Pierre s’essaie à la poésie puis se met à la photographie en réalisant des photos de mode (mais les mannequins le paralysent). Sa future femme, peintre, est déterminante en faisant connaître les photos de ses propres tableaux que Pierre réalise. Il signe des contrats avec les galeristes, et rencontre du monde dont le peintre cubain Di Fredo Lam qui l’invite en 1937 au salon international de mai à La Havane. Il y réalise un reportage et maitrisant l’espagnol il découvre l’île, la vie et la culture cubaines sous le régime de Castro.
Deux ans plus tard, à l’invitation du Ministre de la Culture, il retourne à Cuba. Ses photos choisies par le Ministre de la Communication figurent sur les timbres nationaux.
La vie lui sourit, d’autant qu’il rencontre sa deuxième femme, une cubaine qui met au monde sa deuxième fille Noisette. En février 1971 survient l’inattendu…il est arrêté par la Police Politique Cubaine, traduit devant le Tribunal Révolutionnaire, accusé d’être au service de la CIA pour transport dans sa valise d’œuvres interdites par le régime, et condamné à 10 ans de prison.
Cette condamnation fait réagir, notamment Amnesty internationale et la radio « La voix de l’Amérique » qui dénonce quotidiennement cette injustice.
En 1974 il est libéré après 3 ans d’emprisonnement, expulsé vers la France, non sans promettre aux prisonniers cubains de ne pas les oublier…. En France il doit se taire pour ne pas compromettre l’autorisation de sortir de Cuba de sa femme et de sa fille.
Il fait alors la connaissance d’Yves Montand et de Bernard Henry Lévy tous deux engagés dans la défense des droits de l’Homme et se met à écrire pour lui et les prisonniers détenus.
« 7 ans à Cuba », véritable documentaire social et politique et politique publié par Bellefond en 1976, est édité à 5000 exemplaires. Pierre contribue aussi à l’édition d’œuvres écrites par des artistes cubains.
La retraite arrive en 1980, il quitte Paris, avec femme et enfant, pour la Drôme. Sa femme souffrante ne vivra pas très longtemps. Direction Sommières avec sa fille qui se mariera et aura des enfants.
Il reçoit un jour une lettre d’une enseignante argentine qu’il a connue à Amsterdam, elle l’invite à Buenos Aires, par crainte de l’ennui et du froid en Métropole, il la rejoint pour une visite de 7 ans le temps de visiter toute l’Amérique du Sud.

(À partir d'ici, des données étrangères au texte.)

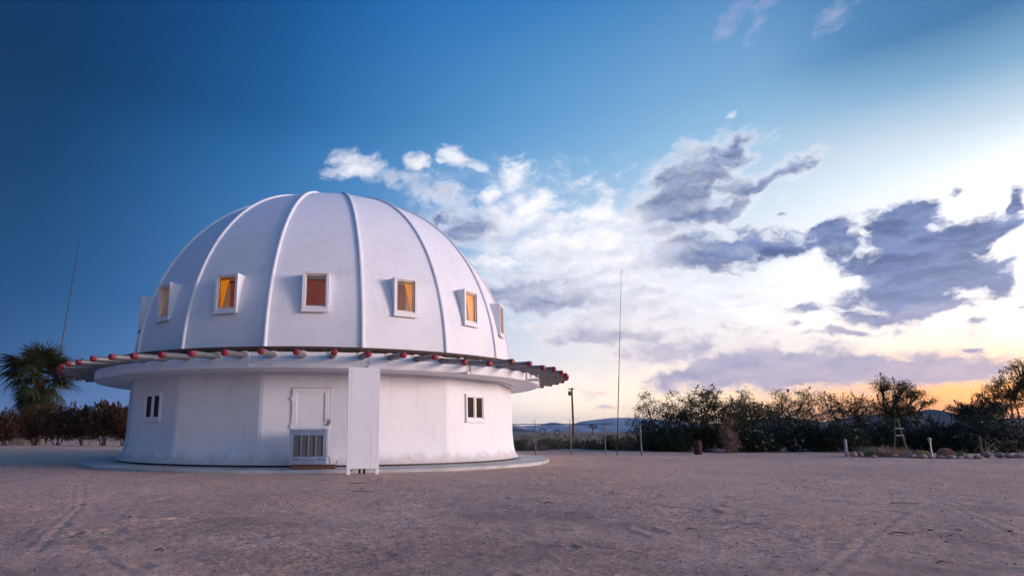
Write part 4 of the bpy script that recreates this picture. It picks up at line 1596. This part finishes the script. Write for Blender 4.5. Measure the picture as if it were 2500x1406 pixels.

Il revient à Sommières dans un appartement à côté de sa fille, joue au ballon avec ses petites filles et se casse le col du fémur. Après sa convalescence par souci d’indépendance, il demande à Noisette de li chercher un appartement à Nîmes et se retrouve à la Maison en Partage Enclos Rey.
S’il se plaît en compagnie des 9 locataires, il trouve désormais la vie un peu trop longue et les derniers évènements liés à l’épidémie bien tristes. Il a un peu de mal à ire, même Romain Gary ou Primo Lévy qu’il affectionne. Il avoue manquer de concentration, même dans les gestes quotidiens. Il reste fidèle au cinéma, et se régale avec Steeve MC Queen dans la Tour infernale ou La grande évasion.
Pas étonnant pour celui dont la vie ressemble à un roman qu’il l’ouvre un soir de confinement, les locataires suspendus à ses lèvres.